Step 3:  Create/Update your Brand’s Story, Marketing Messages & Marketing Assets

Now that you’ve established your brand platform, you can develop your brand story. Your brand story integrates all the elements of your brand platform in a narrative story that tells your customers who you are, what you stand for, and how they can expect to be treated when they interact with you. After your story is developed, you will have a clear idea of how your company should be presented across all your marketing channels. The brand story will inspire the development of your creative materials. The images your brand story evoke will be a huge part of how your story will be told across print, digital, and in-person.

Step 4: Develop your Comprehensive Marketing Plan

After your brand platform and marketing assets are developed, it’s now time to develop your comprehensive marketing plan to guide your marketing across all channels. This plan should include an Executive Summary, a SWOT analysis, Strategies, Objectives, Goals, KPIs, and Tactics/Channels you will be using to promote your brand.
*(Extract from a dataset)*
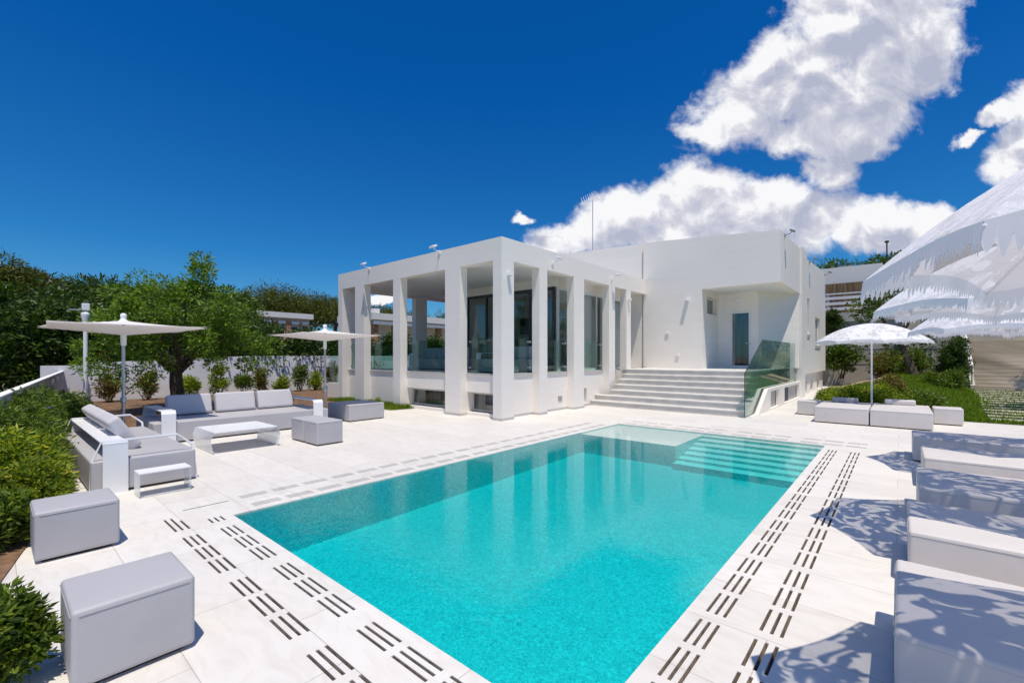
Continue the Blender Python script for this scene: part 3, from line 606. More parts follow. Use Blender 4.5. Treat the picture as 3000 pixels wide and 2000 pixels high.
# terrace glass panels between the columns
g = [(-16.70, -15.74), (-15.12, -13.26), (-12.85, -10.54), (-9.87, -8.53)]
for a, c in g: 
    p = MB().box(a+0.03, 9.47, 1.262, c-0.03, 9.484, 2.30).build('glass_panel', M['rail_glass'], V)
    k = MB()
    for zz in (1.40, 2.18):
        for xx in (a+0.0, c-0.07): k.box(xx, 9.458, zz, xx+0.07, 9.496, zz+0.05)
    k.split('clamp', M['alu'], p)
for a, c in ((9.61, 10.79), (11.19, 12.68), (13.32, 15.07), (15.54, 16.0)):
    p = MB().box(-8.62, a-0.0, 1.258, -8.606, c+0.0, 2.30).build('glass_panel', M['rail_glass'], V)
    k = MB()
    for zz in (1.40, 2.18): k.box(-8.635, c-0.10, zz, -8.50, c-0.04, zz+0.05)
    k.split('clamp', M['alu'], p)
for a, c in ((9.97, 12.68), (13.32, 16.0)): MB().box(-16.86, a, 1.22, -16.846, c, 2.30).build('glass_panel', M['rail_glass'], V)
# living room: glazed walls set back from the colonnade
GX0, GX1, GY = -13.5, -9.05, 12.85
def glazing(axis, pos, u0, u1, divs, z0, z1, m, dark=()):
    fr = MB(); t = 0.07
    def bx(ua, za, ub, zb, w=0.05, o=fr):
        if axis == 1: o.box(ua, pos-w, za, ub, pos+w, zb)
        else: o.box(pos-w, ua, za, pos+w, ub, zb)
    bx(u0, z1-0.10, u1, z1); bx(u0, z0, u1, z0+0.07)
    for d in divs: bx(d-t/2, z0+0.07, d+t/2, z1-0.10, 0.045)
    F = fr.build('sliding_window', m, V)
    for a, c in zip(divs, divs[1:]):
        q = MB(); bx(a+t/2, z0+0.07, c-t/2, z1-0.10, 0.008, q); q.build('pane', M['dark_glass'], F)
    return F
glazing(1, GY, GX0, GX1-0.06, [GX0+0.04, -12.4, -11.2, -10.2, GX1-0.1], PLAT-0.03, 4.2, M['darkframe'])
glazing(0, GX1, GY+0.06, 18.30, [GY+0.1, 14.1, 15.55, 16.95, 18.25], PLAT-0.03, 4.2, M['winframe'])
MB().box(GX0, GY-0.06, 4.201, GX1+0.06, GY+0.10, CE-0.001).build('lintel', M['plaster'], V)
MB().box(GX1-0.06, GY+0.10, 4.201, GX1+0.06, 18.30, CE-0.001).build('lintel', M['plaster'], V)
MB().box(GX0-0.1, GY+0.11, PLAT-0.03, GX0, 18.30, CE-0.001).build('side_wall', M['interior'], V)
MB().box(GX0+0.01, 15.6, PLAT-0.02, -10.6, 15.75, CE-0.002).build('partition_wall', M['interior'], V)
for (y0, n_) in ((14.15, 14), (17.0, 12)):
    f_ = [(GX1-0.20+0.05*(i % 2), y0+i*0.1) for i in range(n_+1)]; b_ = [(x-0.012, y) for x, y in f_][::-1]
    MB().prism(f_+b_, 2, PLAT, 4.15).build('curtain', M['winframe'], V)
# main block: front wall with sloping parapet
pz = lambda x: 6.26+(-3.2-x)*0.074
b = MB(); b.prism([(-8.34, 0), (-5.91, 0), (-5.91, LB), (-3.2, LB), (-3.2, pz(-3.2)), (-8.34, pz(-8.34))], 1, 18.32, 18.60)
b.prism([(-17, 0), (-8.44, 0), (-8.44, pz(-8.44)-0.02), (-17, pz(-12.5))], 1, 18.36, 18.60)
b.box(-8.44, 18.45, 0, -8.34, 18.59, 6.3); b.build('front_wall', M['plaster'], V)
MB().prism([(18.60, LB), (22.40, LB), (22.40, 6.33), (18.60, pz(-3.2))], 0, -3.44, -3.20).build('side_wall', M['plaster'], V)
MB().box(-5.91, 18.60, LB, -3.44, 22.6, LB+0.2).build('soffit', M['ceiling'], V)
MB().box(-3.62, 22.40, 0, -3.13, 23.28, 6.42).build('pilaster', M['plaster'], V)
hs = lambda y, z: (24.4 < y < 25.0 and 2.8 < z < 4.45) or (26.9 < y < 28.7 and 2.34 < z < 3.74)
MB().walled(0, -3.44, -3.20, [23.28, 24.4, 25.0, 26.9, 28.7, 31.0], [0.98, 2.34, 2.8, 3.74, 4.45, 6.15], hs).build('side_wall', M['plaster'], V)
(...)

Of course, no plan can be implemented without a realistic budget, so make sure you have the appropriate budget to be successful.

Step 5:  Implement, Test & Assess

Now, you’re ready to implement, test and assess. It’s important to be open and flexible with your marketing plan and be ready to make changes if a tactic is no delivering results. Of course, every channel needs enough time to work, so make sure you are giving each channel the proper reach and frequency that is appropriate for the channel. A good rule of thumb is to give a channel a minimum of 30 days to deliver results. During that timeframe, make changes to your creative or content through various A/B tests to see which message will best resonate with your audience.